## [Task instructions]
Show each line that has the string "picture" in it.

## [Data extract]
........

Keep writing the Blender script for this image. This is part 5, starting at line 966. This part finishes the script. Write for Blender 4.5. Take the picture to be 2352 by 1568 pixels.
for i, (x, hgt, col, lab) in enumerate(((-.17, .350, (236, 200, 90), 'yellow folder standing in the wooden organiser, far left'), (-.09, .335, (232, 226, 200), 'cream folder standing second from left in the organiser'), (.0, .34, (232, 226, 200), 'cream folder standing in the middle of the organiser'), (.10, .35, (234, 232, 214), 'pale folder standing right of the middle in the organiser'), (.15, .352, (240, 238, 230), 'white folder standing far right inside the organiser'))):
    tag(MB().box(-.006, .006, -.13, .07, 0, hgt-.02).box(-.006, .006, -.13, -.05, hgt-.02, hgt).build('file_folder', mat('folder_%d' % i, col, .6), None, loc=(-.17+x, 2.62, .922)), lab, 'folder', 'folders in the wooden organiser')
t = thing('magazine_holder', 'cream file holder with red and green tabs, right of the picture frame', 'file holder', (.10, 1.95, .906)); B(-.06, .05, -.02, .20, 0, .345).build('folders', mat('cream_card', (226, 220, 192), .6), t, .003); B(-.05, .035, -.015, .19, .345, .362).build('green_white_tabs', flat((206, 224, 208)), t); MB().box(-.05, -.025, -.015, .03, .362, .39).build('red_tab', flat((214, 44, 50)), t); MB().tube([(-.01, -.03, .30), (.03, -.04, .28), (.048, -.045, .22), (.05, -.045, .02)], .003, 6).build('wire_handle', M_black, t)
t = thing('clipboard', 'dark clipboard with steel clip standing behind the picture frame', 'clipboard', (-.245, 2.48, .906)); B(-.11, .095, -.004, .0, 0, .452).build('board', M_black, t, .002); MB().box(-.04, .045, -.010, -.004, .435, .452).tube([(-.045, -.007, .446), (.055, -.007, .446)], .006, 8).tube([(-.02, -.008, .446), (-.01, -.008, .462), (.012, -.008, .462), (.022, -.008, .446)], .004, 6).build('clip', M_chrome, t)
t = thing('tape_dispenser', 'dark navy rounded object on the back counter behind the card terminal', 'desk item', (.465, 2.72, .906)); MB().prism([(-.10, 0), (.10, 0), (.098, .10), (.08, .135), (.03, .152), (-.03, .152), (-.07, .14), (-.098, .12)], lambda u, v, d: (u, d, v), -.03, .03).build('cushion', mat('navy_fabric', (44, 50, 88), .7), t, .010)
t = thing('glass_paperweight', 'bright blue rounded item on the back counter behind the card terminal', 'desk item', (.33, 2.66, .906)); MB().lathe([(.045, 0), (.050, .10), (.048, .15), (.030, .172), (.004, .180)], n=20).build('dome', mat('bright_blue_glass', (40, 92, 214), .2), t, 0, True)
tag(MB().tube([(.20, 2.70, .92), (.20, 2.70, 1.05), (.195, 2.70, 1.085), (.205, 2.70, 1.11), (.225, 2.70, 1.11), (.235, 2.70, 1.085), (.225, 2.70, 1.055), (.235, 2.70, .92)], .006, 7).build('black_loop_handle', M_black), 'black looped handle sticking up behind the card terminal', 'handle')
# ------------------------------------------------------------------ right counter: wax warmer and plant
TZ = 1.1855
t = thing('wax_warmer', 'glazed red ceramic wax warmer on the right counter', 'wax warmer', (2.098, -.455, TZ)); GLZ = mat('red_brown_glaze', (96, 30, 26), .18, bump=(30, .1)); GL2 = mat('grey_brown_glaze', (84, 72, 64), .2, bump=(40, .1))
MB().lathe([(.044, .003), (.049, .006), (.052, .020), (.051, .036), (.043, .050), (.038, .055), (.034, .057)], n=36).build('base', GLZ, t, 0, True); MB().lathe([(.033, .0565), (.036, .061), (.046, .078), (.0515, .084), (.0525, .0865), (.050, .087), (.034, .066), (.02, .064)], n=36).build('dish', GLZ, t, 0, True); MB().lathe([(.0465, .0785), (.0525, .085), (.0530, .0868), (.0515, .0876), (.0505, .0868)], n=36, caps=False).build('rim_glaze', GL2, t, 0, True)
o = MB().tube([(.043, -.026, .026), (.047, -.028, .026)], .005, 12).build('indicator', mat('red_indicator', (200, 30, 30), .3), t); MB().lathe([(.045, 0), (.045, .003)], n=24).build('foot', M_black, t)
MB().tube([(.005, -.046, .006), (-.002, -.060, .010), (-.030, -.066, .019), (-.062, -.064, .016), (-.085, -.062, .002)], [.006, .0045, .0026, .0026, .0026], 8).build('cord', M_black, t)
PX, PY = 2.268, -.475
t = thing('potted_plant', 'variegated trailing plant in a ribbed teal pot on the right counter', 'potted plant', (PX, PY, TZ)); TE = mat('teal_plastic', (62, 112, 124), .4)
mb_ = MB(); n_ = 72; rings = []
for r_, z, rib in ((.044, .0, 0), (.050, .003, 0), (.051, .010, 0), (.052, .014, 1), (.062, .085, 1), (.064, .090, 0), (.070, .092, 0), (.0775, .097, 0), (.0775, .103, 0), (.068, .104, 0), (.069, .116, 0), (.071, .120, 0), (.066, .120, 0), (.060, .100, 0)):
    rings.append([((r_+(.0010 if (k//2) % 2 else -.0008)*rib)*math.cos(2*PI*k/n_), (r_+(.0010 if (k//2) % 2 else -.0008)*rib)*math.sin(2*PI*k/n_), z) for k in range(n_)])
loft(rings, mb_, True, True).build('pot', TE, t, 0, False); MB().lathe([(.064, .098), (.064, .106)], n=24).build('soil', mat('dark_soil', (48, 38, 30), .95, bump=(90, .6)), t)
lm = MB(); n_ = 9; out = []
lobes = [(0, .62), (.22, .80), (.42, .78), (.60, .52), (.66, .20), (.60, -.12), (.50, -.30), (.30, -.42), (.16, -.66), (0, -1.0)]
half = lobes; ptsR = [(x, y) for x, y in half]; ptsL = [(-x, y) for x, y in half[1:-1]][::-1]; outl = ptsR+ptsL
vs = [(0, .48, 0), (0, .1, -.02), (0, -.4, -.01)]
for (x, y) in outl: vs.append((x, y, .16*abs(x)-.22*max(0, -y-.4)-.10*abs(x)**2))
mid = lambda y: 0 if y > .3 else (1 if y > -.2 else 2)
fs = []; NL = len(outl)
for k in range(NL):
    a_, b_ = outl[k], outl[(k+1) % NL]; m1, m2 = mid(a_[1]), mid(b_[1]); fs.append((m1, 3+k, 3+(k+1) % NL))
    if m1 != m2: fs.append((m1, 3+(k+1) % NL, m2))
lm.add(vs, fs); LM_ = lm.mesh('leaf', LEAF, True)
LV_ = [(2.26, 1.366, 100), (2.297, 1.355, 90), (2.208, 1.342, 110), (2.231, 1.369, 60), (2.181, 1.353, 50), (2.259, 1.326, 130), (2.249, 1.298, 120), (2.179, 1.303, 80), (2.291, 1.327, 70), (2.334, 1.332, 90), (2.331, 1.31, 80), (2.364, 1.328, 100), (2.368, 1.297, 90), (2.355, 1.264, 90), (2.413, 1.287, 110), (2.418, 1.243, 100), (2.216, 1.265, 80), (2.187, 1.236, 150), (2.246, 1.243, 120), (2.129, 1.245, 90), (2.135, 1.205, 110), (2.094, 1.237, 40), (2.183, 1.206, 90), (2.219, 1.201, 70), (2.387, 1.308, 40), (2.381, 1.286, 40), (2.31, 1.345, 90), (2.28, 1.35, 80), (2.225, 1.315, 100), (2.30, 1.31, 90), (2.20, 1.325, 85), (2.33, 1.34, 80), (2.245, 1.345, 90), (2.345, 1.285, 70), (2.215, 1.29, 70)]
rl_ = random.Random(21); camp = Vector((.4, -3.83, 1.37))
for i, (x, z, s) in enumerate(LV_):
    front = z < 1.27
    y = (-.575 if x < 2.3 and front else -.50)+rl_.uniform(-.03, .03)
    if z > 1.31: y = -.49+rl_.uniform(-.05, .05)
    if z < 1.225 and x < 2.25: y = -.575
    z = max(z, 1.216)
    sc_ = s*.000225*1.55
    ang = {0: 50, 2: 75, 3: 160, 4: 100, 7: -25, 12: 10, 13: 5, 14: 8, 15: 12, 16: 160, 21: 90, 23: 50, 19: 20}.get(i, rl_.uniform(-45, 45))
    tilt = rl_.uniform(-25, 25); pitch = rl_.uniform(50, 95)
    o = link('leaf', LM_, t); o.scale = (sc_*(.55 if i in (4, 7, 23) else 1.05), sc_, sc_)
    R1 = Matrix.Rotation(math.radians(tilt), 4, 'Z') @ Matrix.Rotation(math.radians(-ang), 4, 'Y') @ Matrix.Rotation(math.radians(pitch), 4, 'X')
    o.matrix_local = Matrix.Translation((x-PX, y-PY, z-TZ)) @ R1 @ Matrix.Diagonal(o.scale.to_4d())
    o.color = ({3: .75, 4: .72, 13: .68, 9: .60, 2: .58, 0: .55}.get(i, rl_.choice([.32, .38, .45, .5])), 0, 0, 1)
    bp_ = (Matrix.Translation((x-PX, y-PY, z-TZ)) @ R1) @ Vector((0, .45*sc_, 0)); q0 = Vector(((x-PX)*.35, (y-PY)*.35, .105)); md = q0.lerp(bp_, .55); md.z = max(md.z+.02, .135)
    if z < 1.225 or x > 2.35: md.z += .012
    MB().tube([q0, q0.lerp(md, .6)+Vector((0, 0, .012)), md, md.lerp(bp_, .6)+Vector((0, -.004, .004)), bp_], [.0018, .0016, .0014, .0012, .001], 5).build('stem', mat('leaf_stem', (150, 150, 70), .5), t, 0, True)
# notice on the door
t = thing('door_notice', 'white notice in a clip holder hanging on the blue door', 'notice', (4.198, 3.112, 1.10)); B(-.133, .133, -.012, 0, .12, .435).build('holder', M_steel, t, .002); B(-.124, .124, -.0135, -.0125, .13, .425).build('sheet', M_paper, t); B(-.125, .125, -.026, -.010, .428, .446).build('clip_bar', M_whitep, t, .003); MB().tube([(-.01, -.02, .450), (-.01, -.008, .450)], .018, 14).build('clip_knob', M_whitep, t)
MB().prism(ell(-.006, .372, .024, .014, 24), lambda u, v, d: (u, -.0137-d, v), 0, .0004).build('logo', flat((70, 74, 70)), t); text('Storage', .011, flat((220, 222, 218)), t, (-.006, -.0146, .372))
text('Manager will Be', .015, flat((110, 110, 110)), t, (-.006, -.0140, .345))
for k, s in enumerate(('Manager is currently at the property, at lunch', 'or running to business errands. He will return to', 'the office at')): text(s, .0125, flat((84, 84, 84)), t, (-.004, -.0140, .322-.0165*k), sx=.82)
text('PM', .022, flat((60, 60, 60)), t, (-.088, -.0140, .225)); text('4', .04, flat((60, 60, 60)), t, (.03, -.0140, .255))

........

## [Answer to this exercise]
Keep writing the Blender script for this image. This is part 5, starting at line 966. This part finishes the script. Write for Blender 4.5. Take the picture to be 2352 by 1568 pixels.
t = thing('magazine_holder', 'cream file holder with red and green tabs, right of the picture frame', 'file holder', (.10, 1.95, .906)); B(-.06, .05, -.02, .20, 0, .345).build('folders', mat('cream_card', (226, 220, 192), .6), t, .003); B(-.05, .035, -.015, .19, .345, .362).build('green_white_tabs', flat((206, 224, 208)), t); MB().box(-.05, -.025, -.015, .03, .362, .39).build('red_tab', flat((214, 44, 50)), t); MB().tube([(-.01, -.03, .30), (.03, -.04, .28), (.048, -.045, .22), (.05, -.045, .02)], .003, 6).build('wire_handle', M_black, t)
t = thing('clipboard', 'dark clipboard with steel clip standing behind the picture frame', 'clipboard', (-.245, 2.48, .906)); B(-.11, .095, -.004, .0, 0, .452).build('board', M_black, t, .002); MB().box(-.04, .045, -.010, -.004, .435, .452).tube([(-.045, -.007, .446), (.055, -.007, .446)], .006, 8).tube([(-.02, -.008, .446), (-.01, -.008, .462), (.012, -.008, .462), (.022, -.008, .446)], .004, 6).build('clip', M_chrome, t)